Amazing. Surely based on rules drafted when license fee payors started using portable TVs while camping, at sporting events, or whatever.

@mynotaurus Simply get a diesel generator.
@mynotaurus (I’m assuming this is the result of a court decision, or at least a legal opinion - the law is good at this sort of “makes no sense” outcome…)
@rsynnott either that or a rule that hasnt been updated in decades
@mynotaurus Pretty sure this rule was formulated by a committee of Talmudic scholars.
@mynotaurus I'm speaking as an American, but did the UK ever consider just adding an extra tax just for funding TV/the BBC on top of whatever other taxes Britons already pay, vs what sounds like a complicated set of TV license payments/rules?
@dtgeek i think every time politicians go to scrap the license fee, its to cut costs rather than replacing the funds with taxes, everybody gets mad about the potential loss of funding to TV, and it never gets very far lol
@mynotaurus @dtgeek due to streaming, Finland scrapped the TV license and replaced it with an extra tax that applies to everyone. If you look at the itemized breakdown of your taxes in Finland, you'll see a separate item on there called "Yle tax" (Yle being the equivalent of the BBC)

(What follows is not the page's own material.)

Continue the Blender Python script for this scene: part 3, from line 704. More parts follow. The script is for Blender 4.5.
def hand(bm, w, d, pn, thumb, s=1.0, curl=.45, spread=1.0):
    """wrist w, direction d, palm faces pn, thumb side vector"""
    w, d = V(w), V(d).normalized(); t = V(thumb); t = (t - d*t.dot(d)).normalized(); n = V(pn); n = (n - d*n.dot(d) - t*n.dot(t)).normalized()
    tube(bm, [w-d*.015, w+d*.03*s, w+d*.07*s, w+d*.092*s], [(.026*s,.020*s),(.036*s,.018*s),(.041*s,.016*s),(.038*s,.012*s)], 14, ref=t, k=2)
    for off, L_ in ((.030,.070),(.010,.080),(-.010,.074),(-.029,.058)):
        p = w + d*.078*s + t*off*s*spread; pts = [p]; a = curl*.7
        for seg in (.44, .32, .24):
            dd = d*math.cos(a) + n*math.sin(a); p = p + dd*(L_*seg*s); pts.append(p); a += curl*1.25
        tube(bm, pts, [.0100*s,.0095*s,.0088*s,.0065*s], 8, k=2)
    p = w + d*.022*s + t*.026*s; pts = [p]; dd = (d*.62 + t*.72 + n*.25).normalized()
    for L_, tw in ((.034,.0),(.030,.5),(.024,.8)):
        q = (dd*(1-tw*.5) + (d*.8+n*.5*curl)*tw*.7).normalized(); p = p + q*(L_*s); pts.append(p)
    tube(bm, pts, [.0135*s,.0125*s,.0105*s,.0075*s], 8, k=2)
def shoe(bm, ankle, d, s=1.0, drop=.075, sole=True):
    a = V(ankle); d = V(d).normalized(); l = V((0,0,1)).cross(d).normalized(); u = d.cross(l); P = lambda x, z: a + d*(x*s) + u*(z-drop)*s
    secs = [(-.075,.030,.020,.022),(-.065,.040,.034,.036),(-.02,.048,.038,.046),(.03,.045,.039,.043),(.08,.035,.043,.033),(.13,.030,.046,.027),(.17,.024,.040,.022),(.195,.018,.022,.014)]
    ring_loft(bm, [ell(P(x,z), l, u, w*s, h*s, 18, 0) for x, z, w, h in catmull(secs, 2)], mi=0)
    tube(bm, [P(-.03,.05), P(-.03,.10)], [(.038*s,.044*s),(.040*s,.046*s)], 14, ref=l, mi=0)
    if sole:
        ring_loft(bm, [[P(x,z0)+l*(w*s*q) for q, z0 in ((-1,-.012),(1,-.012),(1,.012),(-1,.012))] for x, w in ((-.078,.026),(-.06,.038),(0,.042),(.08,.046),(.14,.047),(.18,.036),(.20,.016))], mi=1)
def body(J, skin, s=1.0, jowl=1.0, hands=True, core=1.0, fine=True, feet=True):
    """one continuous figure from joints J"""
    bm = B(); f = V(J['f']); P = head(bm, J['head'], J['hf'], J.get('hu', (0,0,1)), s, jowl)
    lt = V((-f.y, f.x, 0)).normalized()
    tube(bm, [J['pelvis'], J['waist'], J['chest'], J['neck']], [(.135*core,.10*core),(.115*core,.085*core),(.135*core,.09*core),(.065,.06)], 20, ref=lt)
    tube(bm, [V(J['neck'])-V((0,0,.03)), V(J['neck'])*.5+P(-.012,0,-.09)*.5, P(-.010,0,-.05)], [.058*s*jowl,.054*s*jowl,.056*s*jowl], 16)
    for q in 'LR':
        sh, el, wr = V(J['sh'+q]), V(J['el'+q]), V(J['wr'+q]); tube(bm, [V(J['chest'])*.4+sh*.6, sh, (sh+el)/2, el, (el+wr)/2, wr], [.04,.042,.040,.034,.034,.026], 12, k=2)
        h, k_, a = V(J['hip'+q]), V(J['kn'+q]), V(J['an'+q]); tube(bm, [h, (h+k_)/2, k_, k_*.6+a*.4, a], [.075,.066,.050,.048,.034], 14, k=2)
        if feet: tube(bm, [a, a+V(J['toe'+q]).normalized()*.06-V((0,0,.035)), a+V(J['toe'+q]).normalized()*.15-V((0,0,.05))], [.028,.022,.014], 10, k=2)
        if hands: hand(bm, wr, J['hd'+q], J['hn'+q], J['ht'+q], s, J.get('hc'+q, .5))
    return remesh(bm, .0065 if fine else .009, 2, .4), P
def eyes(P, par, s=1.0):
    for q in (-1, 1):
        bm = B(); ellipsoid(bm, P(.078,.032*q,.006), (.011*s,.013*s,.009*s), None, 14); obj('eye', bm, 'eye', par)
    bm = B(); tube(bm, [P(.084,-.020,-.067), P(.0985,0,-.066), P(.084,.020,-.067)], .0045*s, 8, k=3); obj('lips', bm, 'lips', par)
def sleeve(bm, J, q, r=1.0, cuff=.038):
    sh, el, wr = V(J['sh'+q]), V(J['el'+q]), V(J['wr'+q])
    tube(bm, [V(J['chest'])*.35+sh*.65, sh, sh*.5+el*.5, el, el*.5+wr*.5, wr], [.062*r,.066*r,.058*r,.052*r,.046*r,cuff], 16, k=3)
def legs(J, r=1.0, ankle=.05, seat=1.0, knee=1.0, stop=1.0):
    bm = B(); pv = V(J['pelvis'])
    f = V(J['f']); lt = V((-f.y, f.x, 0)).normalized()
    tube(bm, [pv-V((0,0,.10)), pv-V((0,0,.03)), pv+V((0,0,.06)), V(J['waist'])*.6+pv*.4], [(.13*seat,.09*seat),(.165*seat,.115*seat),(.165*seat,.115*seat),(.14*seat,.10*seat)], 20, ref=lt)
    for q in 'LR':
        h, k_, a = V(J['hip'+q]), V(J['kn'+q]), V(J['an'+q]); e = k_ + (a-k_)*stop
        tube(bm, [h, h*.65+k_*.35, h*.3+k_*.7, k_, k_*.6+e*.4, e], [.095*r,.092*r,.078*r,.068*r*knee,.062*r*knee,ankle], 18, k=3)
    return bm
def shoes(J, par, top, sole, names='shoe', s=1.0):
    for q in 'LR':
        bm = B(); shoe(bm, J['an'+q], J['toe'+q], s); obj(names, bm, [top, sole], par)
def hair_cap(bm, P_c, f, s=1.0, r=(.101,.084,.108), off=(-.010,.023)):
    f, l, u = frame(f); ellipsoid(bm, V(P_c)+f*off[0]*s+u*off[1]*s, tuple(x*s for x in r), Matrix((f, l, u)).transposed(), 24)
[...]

@vurpo @mynotaurus and here in the US, PBS just relies on private donations (and a small amount of government funding, which conservatives hate). Though donate $5 a month and they'll give you access to their streaming service, "PBS Passport." (Though most local PBS affiliates live stream online for free.)
@mynotaurus Imagining an iPad with rabbit ears… And what happens if your computer is plugged into an Ethernet cable instead of using WiFi? (In days of yore, when laptops used PCMCIA WiFi cards, some had jacks for external antennas…)
@SteveBellovin @mynotaurus In that case, due to a weird loophole in the electrical code, it's only a violation if the laptop ISN'T powered by Power Over Ethernet.